CI takes the idea of automated testing a bit further. It usually meansthat a on push to a repo, tests are run there, and emails/notifications/etc can happen to say if code should/could be deployed or not. CI integrations depend on quality tests being written, lest substandard code be deployed.

  • Continuous Delivery: Code change is always considered good if the tests don't fail. In this strategy, a passing CI build is considered ready to deploy or release.
  • Continuous Deployment: If the continuous delivery strategy tells you that the project could be deployed, then the continuous deployment strategy automates the deployment and release based on the passing test build. "If it passes, tag and deploy".

Types of tests

  • Behavioral
  • Functional
  • Unit

Behavioral overview

  • Behavioral tests verify a high-level abstract behavior.
  • If you can describe the test by saying something like: "If I look at the web site I should see the welcome message," then your test is likely a behavioral test.
  • Behavioral tests seldom address which specific technologies or configurations are present, and focus on what is happening, or what the user does.

Frameworks like behat or zombie.js are used for this type of testing.

Functional overview

  • Functional tests verify interactions between systems or sub-systems.
  • For instance, if you want to know how your module's code interacts with a specific type of database, then you would write a functional test. In this case, the functional test would not be testing whether the code works or whether the database works, but how the code and database interact.

Functional tests tend to be specific to technology and configuration, but can also be more generalized. They might seem similar to behavioral tests. For instance, if you write a Drupal module that specifies a new permission, you'd also write a test to verify that a user logged in without that permission can not perform a given task. However, we're not actually testing what the user does, we're testing what the systems do, and whether they limit the abilities of users without that permission.

Frameworks like PHPUnit are used for this type of testing.

Unit overview

  • Strictly speaking, a unit test is a test of the smallest unit of executable code. In PHP that's a method or function. In a less strict sense, unit tests have as few dependencies as possible in order to test expectations about a very limited part of the code.
  • So if you make a class, you'd write a unit test for each of the methods of that class which you want to be sure has a specific behavior.

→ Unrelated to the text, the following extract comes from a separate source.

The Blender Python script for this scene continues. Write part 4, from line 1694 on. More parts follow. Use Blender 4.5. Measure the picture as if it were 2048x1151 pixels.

Generally, unit tests are there to prove that an atomic-level behavior is correct. In a trivial example, if you have a function named add() that adds numbers, you'd write a unit test to test only the behavior of this method and nothing else. Interactions with other systems or configuration would be minimized in order to make sure you're only testing the behavior of the add() method.

Frameworks like PHPUnit are used for this type of testing.

Browser Testing

idfive has an account with Bitbar for browser testing. Log into https://cloud.bitbar.com/ using the credentials from the Zoho Vault. On the left of the dashboard find "Live Testing" and choose "Start a Browser Live Test". You'll be able to select various devices, operating systems and browser versions between Desktop, ios, and Android.